### SET PROBLEM
Return all lines below containing the word "objects".

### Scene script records

----------

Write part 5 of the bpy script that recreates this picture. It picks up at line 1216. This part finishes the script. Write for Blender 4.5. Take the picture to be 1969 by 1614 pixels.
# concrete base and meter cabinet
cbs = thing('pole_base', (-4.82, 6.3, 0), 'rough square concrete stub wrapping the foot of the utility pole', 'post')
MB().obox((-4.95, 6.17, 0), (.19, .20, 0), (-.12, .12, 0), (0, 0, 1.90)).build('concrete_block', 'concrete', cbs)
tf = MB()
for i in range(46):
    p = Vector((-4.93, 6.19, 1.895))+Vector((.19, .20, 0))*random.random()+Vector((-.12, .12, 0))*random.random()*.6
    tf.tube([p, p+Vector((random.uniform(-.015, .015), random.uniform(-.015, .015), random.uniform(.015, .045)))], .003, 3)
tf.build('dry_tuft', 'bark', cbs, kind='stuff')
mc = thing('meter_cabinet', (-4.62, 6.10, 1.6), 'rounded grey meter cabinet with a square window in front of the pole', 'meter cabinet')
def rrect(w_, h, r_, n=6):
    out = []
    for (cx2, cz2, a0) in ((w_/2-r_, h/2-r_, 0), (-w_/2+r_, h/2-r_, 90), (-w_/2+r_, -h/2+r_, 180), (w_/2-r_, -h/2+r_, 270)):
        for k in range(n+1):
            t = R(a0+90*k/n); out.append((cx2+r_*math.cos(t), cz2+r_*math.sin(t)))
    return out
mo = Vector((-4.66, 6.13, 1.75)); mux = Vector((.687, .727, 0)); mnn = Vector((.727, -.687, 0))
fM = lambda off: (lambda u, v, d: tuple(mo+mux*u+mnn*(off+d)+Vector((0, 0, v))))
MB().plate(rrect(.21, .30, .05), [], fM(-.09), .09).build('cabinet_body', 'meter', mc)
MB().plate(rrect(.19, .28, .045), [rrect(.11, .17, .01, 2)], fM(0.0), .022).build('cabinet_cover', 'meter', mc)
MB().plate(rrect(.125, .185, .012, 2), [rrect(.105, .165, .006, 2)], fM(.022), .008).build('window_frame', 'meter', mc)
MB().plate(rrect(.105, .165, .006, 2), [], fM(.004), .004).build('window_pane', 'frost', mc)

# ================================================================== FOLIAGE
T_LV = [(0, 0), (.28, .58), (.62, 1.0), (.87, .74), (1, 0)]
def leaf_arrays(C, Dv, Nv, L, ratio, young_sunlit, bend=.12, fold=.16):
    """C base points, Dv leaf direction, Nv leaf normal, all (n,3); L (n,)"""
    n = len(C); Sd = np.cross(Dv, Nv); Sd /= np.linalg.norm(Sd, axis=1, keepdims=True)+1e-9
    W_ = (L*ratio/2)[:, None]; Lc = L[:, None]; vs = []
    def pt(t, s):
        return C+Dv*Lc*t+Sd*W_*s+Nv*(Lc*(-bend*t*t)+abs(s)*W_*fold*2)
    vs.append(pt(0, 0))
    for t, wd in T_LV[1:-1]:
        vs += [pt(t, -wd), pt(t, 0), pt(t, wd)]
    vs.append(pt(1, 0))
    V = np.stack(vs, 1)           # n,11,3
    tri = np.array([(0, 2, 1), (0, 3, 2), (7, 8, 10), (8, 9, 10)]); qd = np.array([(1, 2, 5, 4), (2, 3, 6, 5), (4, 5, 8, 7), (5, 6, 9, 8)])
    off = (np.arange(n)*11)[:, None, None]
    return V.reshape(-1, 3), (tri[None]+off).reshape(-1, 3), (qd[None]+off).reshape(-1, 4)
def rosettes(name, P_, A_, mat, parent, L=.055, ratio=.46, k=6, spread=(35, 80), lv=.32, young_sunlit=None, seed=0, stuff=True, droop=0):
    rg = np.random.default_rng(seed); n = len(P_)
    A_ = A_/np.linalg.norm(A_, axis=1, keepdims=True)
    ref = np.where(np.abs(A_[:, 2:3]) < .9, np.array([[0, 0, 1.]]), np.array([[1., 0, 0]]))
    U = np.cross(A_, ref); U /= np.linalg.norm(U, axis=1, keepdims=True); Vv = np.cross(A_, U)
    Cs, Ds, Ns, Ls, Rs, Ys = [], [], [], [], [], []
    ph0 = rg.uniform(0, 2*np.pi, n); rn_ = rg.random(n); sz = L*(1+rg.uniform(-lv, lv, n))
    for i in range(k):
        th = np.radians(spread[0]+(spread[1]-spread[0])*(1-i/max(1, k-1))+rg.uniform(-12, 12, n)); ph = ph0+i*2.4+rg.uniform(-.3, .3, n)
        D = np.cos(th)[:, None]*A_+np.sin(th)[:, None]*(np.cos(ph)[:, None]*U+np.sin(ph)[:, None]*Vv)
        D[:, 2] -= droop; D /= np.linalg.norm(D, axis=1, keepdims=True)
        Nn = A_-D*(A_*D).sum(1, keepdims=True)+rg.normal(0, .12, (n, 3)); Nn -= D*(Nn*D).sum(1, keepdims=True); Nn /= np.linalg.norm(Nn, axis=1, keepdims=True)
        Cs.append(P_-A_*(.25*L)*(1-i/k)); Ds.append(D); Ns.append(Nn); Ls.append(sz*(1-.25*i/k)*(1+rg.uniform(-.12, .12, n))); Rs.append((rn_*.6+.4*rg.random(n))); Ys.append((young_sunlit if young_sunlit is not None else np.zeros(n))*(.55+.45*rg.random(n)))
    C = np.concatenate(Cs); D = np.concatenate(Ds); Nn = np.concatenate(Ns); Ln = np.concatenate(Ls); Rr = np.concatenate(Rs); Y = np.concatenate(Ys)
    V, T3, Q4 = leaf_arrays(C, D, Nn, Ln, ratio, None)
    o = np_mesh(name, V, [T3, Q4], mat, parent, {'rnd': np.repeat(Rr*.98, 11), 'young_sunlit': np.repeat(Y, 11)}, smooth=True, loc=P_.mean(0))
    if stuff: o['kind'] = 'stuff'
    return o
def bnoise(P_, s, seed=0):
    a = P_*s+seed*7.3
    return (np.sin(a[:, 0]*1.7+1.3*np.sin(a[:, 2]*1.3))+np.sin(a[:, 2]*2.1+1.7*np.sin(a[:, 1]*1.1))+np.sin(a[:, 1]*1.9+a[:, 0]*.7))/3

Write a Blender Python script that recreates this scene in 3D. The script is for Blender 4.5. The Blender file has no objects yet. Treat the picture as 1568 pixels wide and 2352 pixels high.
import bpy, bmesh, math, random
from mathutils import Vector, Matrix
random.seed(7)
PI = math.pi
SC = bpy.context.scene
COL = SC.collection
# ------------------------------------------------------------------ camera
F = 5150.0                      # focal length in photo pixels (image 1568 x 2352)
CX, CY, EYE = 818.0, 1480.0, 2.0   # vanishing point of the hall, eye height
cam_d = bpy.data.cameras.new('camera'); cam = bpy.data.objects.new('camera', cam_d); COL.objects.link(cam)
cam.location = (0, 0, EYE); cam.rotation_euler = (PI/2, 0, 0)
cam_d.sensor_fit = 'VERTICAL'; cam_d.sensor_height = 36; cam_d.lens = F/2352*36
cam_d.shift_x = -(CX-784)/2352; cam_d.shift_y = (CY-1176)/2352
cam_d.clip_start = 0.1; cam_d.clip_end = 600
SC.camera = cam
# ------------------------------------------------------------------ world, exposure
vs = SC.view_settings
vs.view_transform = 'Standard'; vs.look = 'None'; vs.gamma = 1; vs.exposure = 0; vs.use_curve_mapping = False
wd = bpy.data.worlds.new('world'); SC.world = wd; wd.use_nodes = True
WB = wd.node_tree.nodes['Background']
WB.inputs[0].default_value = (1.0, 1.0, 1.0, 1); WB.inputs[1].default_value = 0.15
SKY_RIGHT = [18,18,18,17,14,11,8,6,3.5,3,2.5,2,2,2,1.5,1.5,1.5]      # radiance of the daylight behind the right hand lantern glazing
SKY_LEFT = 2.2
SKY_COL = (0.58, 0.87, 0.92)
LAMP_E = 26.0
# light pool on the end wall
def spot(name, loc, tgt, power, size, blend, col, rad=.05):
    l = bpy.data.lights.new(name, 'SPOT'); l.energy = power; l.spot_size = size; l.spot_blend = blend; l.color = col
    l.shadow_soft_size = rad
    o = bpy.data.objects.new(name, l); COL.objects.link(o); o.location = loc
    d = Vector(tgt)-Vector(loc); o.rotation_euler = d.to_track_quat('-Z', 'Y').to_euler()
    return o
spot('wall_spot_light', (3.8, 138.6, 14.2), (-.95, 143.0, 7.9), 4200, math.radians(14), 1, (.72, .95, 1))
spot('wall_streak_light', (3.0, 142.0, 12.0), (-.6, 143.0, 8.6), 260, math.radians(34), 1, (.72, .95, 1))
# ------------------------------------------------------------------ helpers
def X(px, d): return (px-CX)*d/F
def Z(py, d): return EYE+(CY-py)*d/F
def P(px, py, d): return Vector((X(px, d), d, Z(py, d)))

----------

### RESULT BELOW
Write a Blender Python script that recreates this scene in 3D. The script is for Blender 4.5. The Blender file has no objects yet. Treat the picture as 1568 pixels wide and 2352 pixels high.
cam_d = bpy.data.cameras.new('camera'); cam = bpy.data.objects.new('camera', cam_d); COL.objects.link(cam)
    o = bpy.data.objects.new(name, l); COL.objects.link(o); o.location = loc